The macroeconomic outlook is also rosy. GDP growth was 9.1% last year and is predicted to be 6.8% in 2006. Entry to the EU in 2004 has triggered investment. If inflation can be held down, Estonia will abandon its currency and join the eurozone in 2007-08.

Although some local people are joining in - buying flats in former Soviet garrison towns - many Estonians are ambivalent about the boom. House prices tripled between 2000 and 2004 but salaries only doubled. Minimum wages are still as low as 23 Eek, or £1 an hour; the average annual male salary is 120,000 eek. When Kairi Kurm, 29, a sales executive for a print firm, went overseas to study in January last year she could have bought a flat for 500,000 eek. When she returned in September, the price had doubled. Now she can only afford to buy a flat if her mother sells their family home and helps her out. "I think the British people are to blame for the rise in prices," she said. "Estonia's economic advantage used to be in transport and timber. Now it is cheap property. What do I get from that?"

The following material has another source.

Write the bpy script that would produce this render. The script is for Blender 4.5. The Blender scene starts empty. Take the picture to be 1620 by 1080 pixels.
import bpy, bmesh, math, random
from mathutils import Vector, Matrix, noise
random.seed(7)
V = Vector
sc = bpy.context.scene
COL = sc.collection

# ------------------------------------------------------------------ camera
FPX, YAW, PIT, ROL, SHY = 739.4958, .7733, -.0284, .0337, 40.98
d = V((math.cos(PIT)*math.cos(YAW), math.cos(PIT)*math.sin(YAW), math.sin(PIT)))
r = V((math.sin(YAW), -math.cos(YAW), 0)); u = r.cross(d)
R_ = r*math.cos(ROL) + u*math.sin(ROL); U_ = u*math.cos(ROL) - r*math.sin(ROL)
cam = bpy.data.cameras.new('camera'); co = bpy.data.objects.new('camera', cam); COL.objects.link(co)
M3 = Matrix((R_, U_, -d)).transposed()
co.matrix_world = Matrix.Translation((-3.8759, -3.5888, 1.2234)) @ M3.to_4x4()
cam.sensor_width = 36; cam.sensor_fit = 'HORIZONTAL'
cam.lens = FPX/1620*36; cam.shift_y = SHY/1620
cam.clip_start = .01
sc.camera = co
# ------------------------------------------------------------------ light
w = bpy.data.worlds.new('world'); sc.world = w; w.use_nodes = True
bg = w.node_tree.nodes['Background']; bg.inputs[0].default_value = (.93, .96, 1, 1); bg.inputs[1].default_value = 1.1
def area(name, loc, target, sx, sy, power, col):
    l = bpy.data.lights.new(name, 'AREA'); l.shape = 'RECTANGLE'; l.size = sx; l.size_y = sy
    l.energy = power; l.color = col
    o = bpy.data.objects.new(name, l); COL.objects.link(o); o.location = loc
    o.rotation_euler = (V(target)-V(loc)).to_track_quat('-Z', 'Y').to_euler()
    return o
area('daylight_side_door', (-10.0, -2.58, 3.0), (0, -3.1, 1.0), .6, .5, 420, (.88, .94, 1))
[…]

Early investors are pocketing big profits. Two years ago, Lee Williams spent 23,000 Eek on his first Estonian property which he has sold for 12 times as much. He moved his family to the Baltic country after a friend sent him photos of rural houses for sale and he displayed them in his Brighton estate agency. His customers were soon falling over themselves to buy cheap houses.

The biggest money is made buying plots of silver birch and pine - more than half the country is forest - and obtaining planning permission before selling them on. One British investor spent 370,000 Eek on land, got planning permission and sold it for 2.5m Eek, all in three months. Mr Williams said he believed the race to develop the country was "ecologically balanced". "If you knock down a tree the government makes sure another is planted," he said.

But some expats are not convinced. John McGregor runs five bars in Tallinn and bought an apartment five years ago for 250,000 Eek. It is now worth 1.8m Eek. "I'm not clapping my hands with joy. It makes no sense. It's a bubble. I don't think it's clever to be investing in the property market. It's Estonia for God's sake."